[start]
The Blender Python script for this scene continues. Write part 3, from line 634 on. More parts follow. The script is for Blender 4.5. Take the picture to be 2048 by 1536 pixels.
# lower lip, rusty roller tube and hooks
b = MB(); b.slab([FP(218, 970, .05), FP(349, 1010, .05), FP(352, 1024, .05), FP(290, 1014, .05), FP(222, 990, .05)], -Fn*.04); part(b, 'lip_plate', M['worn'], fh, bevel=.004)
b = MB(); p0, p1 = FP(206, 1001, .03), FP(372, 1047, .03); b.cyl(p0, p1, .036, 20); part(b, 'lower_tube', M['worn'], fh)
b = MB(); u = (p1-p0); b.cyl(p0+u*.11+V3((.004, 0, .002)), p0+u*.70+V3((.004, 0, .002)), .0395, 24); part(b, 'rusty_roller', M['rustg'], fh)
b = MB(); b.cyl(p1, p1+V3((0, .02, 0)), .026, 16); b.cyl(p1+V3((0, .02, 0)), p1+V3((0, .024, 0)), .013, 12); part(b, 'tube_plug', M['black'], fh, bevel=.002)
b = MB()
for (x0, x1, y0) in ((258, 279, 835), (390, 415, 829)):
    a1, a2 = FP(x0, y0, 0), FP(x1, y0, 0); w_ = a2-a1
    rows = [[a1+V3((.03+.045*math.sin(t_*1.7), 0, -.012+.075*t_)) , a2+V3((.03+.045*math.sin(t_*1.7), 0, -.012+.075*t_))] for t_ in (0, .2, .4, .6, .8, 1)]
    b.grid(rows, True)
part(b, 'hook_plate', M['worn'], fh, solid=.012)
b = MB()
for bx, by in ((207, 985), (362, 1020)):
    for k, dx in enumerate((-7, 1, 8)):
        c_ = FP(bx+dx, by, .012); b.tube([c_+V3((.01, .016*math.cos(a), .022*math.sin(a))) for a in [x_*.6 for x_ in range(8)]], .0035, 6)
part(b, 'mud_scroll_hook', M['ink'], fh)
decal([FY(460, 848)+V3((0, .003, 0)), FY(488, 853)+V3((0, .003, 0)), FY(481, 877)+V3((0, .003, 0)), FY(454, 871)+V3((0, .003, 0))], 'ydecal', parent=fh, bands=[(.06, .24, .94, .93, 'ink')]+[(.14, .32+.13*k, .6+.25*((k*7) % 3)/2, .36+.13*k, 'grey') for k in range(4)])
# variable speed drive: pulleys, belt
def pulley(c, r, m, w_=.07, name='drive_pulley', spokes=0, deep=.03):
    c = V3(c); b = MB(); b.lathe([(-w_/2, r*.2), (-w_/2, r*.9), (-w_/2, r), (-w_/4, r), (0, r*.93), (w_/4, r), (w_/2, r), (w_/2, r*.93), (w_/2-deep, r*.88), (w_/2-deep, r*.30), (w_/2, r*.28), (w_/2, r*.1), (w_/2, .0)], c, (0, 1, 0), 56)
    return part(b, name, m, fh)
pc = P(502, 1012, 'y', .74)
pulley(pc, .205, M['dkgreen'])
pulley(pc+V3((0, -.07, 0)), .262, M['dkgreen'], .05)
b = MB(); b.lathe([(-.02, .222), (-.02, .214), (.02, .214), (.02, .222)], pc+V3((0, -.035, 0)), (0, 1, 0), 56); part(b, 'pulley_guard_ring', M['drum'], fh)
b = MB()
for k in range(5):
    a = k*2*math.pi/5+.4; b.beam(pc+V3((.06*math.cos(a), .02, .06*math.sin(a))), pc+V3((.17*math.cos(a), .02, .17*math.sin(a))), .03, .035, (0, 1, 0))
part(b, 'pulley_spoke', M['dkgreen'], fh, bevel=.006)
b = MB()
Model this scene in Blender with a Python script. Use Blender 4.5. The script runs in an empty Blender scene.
[end]
## Aim of the exercise
Copy all lines above containing the string "script".

## Solution to the problem
The Blender Python script for this scene continues. Write part 3, from line 634 on. More parts follow. The script is for Blender 4.5. Take the picture to be 2048 by 1536 pixels.
Model this scene in Blender with a Python script. Use Blender 4.5. The script runs in an empty Blender scene.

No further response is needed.